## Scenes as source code
++++++
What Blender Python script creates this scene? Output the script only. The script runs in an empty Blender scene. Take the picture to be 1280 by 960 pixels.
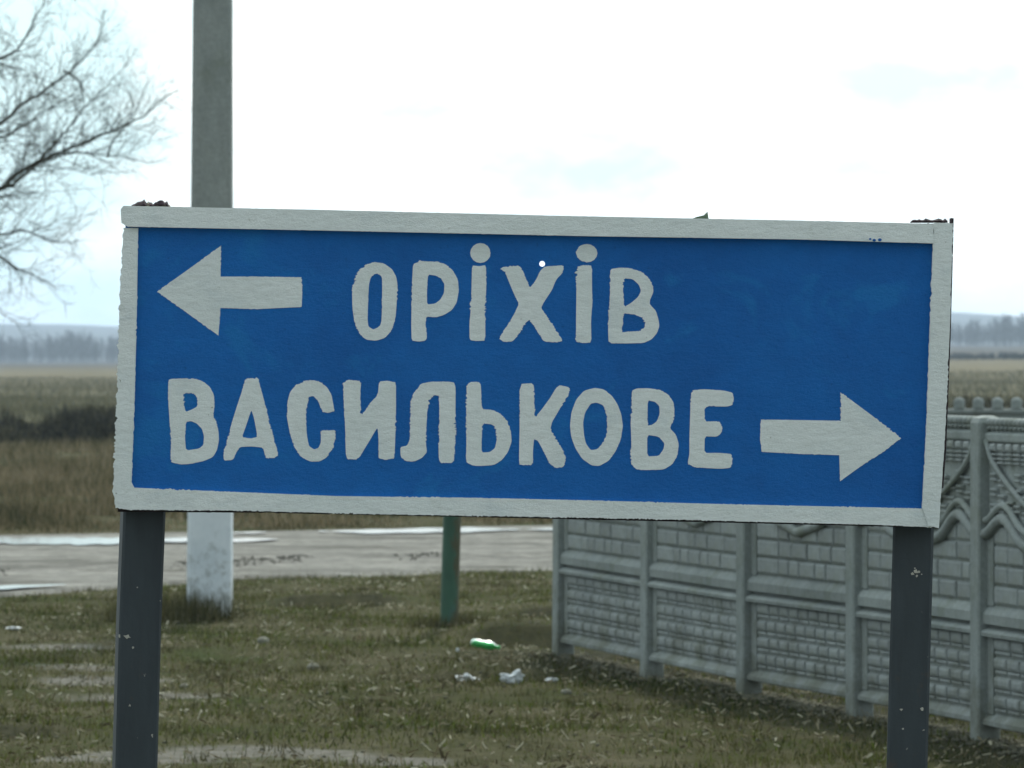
import bpy, math, random
import numpy as np
from mathutils import Vector, geometry, noise as mnoise

random.seed(7)
RNG = np.random.default_rng(7)
scene = bpy.context.scene
C = scene.collection
EYE = 1.9          # eye height (m)
F = 6400.0         # focal length in photo pixels (1280 wide)
HOR = 445.0        # horizon row in the photo

# ------------------------------------------------------------------ camera
cam = bpy.data.cameras.new('camera')
cam.sensor_width = 36.0
cam.lens = 36.0 * F / 1280.0
cam.shift_y = -(480.0 - HOR) / 1280.0
cam.clip_start = 0.1
cam.clip_end = 20000
cam.dof.use_dof = True
cam.dof.focus_distance = 12.6
cam.dof.aperture_fstop = 15
camo = bpy.data.objects.new('camera', cam)
camo.location = (0, 0, EYE)
camo.rotation_euler = (math.pi / 2, 0, 0)
C.objects.link(camo)
scene.camera = camo

# ------------------------------------------------------------------ world
SUN_EL, SUN_AZ = math.radians(47), math.radians(9)
SUN = Vector((math.sin(SUN_AZ) * math.cos(SUN_EL), math.cos(SUN_AZ) * math.cos(SUN_EL), math.sin(SUN_EL)))
world = bpy.data.worlds.new('World')
scene.world = world
world.use_nodes = True
wt = world.node_tree
for n in list(wt.nodes): wt.nodes.remove(n)
def wn(t, **k):
    n = wt.nodes.new(t)
    for a, b in k.items(): setattr(n, a, b)
    return n
wo = wn('ShaderNodeOutputWorld'); bg = wn('ShaderNodeBackground'); bg.inputs[1].default_value = 0.1
sky = wn('ShaderNodeTexSky'); sky.sky_type = 'NISHITA'; sky.sun_disc = False
sky.sun_elevation = SUN_EL; sky.sun_rotation = SUN_AZ
sky.air_density = 1.0; sky.dust_density = 3.0
tc = wn('ShaderNodeTexCoord')
# thin bright overcast, brighter round the veiled sun
dp = wn('ShaderNodeVectorMath', operation='DOT_PRODUCT'); dp.inputs[1].default_value = SUN
nrm = wn('ShaderNodeVectorMath', operation='NORMALIZE')
wt.links.new(tc.outputs['Generated'], nrm.inputs[0]); wt.links.new(nrm.outputs[0], dp.inputs[0])
h = wn('ShaderNodeMath', operation='MULTIPLY_ADD'); h.inputs[1].default_value = .5; h.inputs[2].default_value = .5
wt.links.new(dp.outputs['Value'], h.inputs[0])
pw = wn('ShaderNodeMath', operation='POWER'); pw.inputs[1].default_value = 3.0; wt.links.new(h.outputs[0], pw.inputs[0])
L = wn('ShaderNodeMath', operation='MULTIPLY_ADD'); L.inputs[1].default_value = 11.8; L.inputs[2].default_value = 6.3
wt.links.new(pw.outputs[0], L.inputs[0])
nz = wn('ShaderNodeTexNoise'); nz.inputs['Scale'].default_value = 13; nz.inputs['Detail'].default_value = 6; nz.inputs['Roughness'].default_value = .55
mp = wn('ShaderNodeMapping'); mp.inputs['Scale'].default_value = (1, 1, 2.2); mp.inputs['Location'].default_value = (0.37, 0, .10)
wt.links.new(nrm.outputs[0], mp.inputs[0]); wt.links.new(mp.outputs[0], nz.inputs['Vector'])
cr = wn('ShaderNodeValToRGB'); cr.color_ramp.elements[0].position = .40; cr.color_ramp.elements[1].position = .60
cr.color_ramp.elements[0].color = (.50, .72, .76, 1); cr.color_ramp.elements[1].color = (1.1, 1.12, 1.1, 1)
wt.links.new(nz.outputs['Fac'], cr.inputs[0])
sc = wn('ShaderNodeVectorMath', operation='SCALE'); wt.links.new(cr.outputs[0], sc.inputs[0]); wt.links.new(L.outputs[0], sc.inputs['Scale'])
mx = wn('ShaderNodeMix', data_type='RGBA'); mx.inputs[0].default_value = .2
wt.links.new(sc.outputs[0], mx.inputs[6]); wt.links.new(sky.outputs[0], mx.inputs[7])
wt.links.new(mx.outputs[2], bg.inputs[0]); wt.links.new(bg.outputs[0], wo.inputs[0])

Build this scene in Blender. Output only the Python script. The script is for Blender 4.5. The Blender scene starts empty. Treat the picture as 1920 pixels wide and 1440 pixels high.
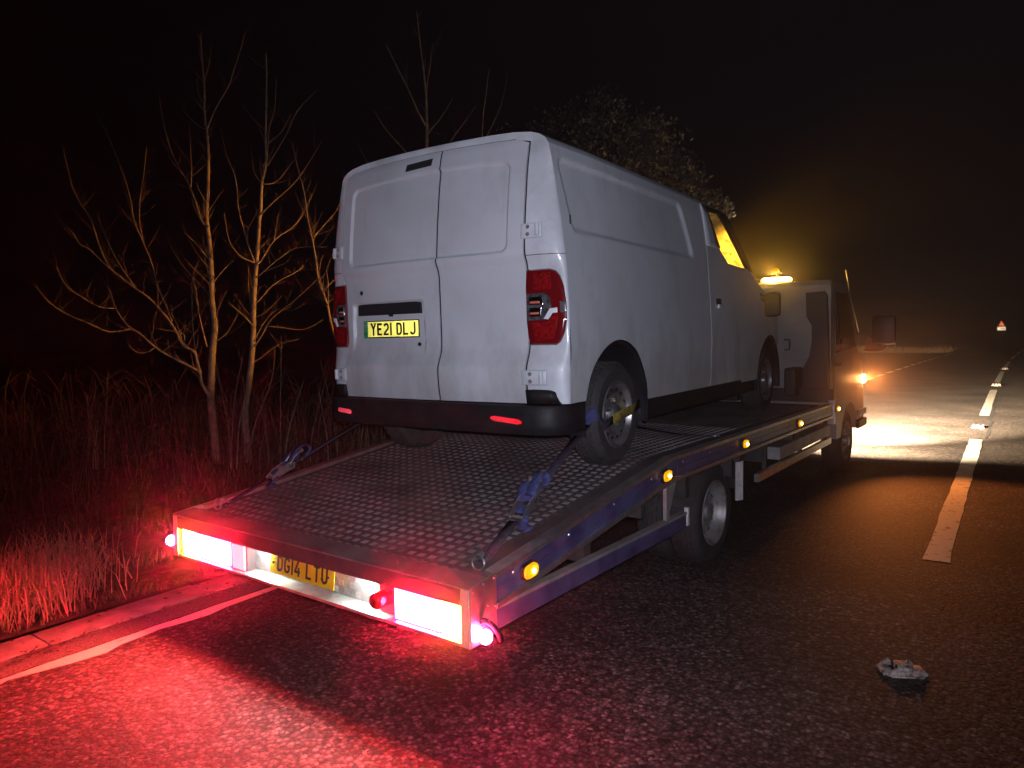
++++++
## What is asked
Transcribe the material exactly, keeping every word and none of the pictures.

## Solution below
What Blender Python script creates this scene? Output the script only. The script runs in an empty Blender scene. Take the picture to be 1280 by 960 pixels.
import bpy, math, random
import numpy as np
from mathutils import Vector, geometry, noise as mnoise

random.seed(7)
RNG = np.random.default_rng(7)
scene = bpy.context.scene
C = scene.collection
EYE = 1.9          # eye height (m)
F = 6400.0         # focal length in photo pixels (1280 wide)
HOR = 445.0        # horizon row in the photo

# ------------------------------------------------------------------ camera
cam = bpy.data.cameras.new('camera')
cam.sensor_width = 36.0
cam.lens = 36.0 * F / 1280.0
cam.shift_y = -(480.0 - HOR) / 1280.0
cam.clip_start = 0.1
cam.clip_end = 20000
cam.dof.use_dof = True
cam.dof.focus_distance = 12.6
cam.dof.aperture_fstop = 15
camo = bpy.data.objects.new('camera', cam)
camo.location = (0, 0, EYE)
camo.rotation_euler = (math.pi / 2, 0, 0)
C.objects.link(camo)
scene.camera = camo

# ------------------------------------------------------------------ world
SUN_EL, SUN_AZ = math.radians(47), math.radians(9)
SUN = Vector((math.sin(SUN_AZ) * math.cos(SUN_EL), math.cos(SUN_AZ) * math.cos(SUN_EL), math.sin(SUN_EL)))
world = bpy.data.worlds.new('World')
scene.world = world
world.use_nodes = True
wt = world.node_tree
for n in list(wt.nodes): wt.nodes.remove(n)
def wn(t, **k):
    n = wt.nodes.new(t)
    for a, b in k.items(): setattr(n, a, b)
    return n
wo = wn('ShaderNodeOutputWorld'); bg = wn('ShaderNodeBackground'); bg.inputs[1].default_value = 0.1
sky = wn('ShaderNodeTexSky'); sky.sky_type = 'NISHITA'; sky.sun_disc = False
sky.sun_elevation = SUN_EL; sky.sun_rotation = SUN_AZ
sky.air_density = 1.0; sky.dust_density = 3.0
tc = wn('ShaderNodeTexCoord')
# thin bright overcast, brighter round the veiled sun
dp = wn('ShaderNodeVectorMath', operation='DOT_PRODUCT'); dp.inputs[1].default_value = SUN
nrm = wn('ShaderNodeVectorMath', operation='NORMALIZE')
wt.links.new(tc.outputs['Generated'], nrm.inputs[0]); wt.links.new(nrm.outputs[0], dp.inputs[0])
h = wn('ShaderNodeMath', operation='MULTIPLY_ADD'); h.inputs[1].default_value = .5; h.inputs[2].default_value = .5
wt.links.new(dp.outputs['Value'], h.inputs[0])
pw = wn('ShaderNodeMath', operation='POWER'); pw.inputs[1].default_value = 3.0; wt.links.new(h.outputs[0], pw.inputs[0])
L = wn('ShaderNodeMath', operation='MULTIPLY_ADD'); L.inputs[1].default_value = 11.8; L.inputs[2].default_value = 6.3
wt.links.new(pw.outputs[0], L.inputs[0])
nz = wn('ShaderNodeTexNoise'); nz.inputs['Scale'].default_value = 13; nz.inputs['Detail'].default_value = 6; nz.inputs['Roughness'].default_value = .55
mp = wn('ShaderNodeMapping'); mp.inputs['Scale'].default_value = (1, 1, 2.2); mp.inputs['Location'].default_value = (0.37, 0, .10)
wt.links.new(nrm.outputs[0], mp.inputs[0]); wt.links.new(mp.outputs[0], nz.inputs['Vector'])
cr = wn('ShaderNodeValToRGB'); cr.color_ramp.elements[0].position = .40; cr.color_ramp.elements[1].position = .60
cr.color_ramp.elements[0].color = (.50, .72, .76, 1); cr.color_ramp.elements[1].color = (1.1, 1.12, 1.1, 1)
wt.links.new(nz.outputs['Fac'], cr.inputs[0])
sc = wn('ShaderNodeVectorMath', operation='SCALE'); wt.links.new(cr.outputs[0], sc.inputs[0]); wt.links.new(L.outputs[0], sc.inputs['Scale'])
mx = wn('ShaderNodeMix', data_type='RGBA'); mx.inputs[0].default_value = .2
wt.links.new(sc.outputs[0], mx.inputs[6]); wt.links.new(sky.outputs[0], mx.inputs[7])
wt.links.new(mx.outputs[2], bg.inputs[0]); wt.links.new(bg.outputs[0], wo.inputs[0])

Build this scene in Blender. Output only the Python script. The script is for Blender 4.5. The Blender scene starts empty. Treat the picture as 1920 pixels wide and 1440 pixels high.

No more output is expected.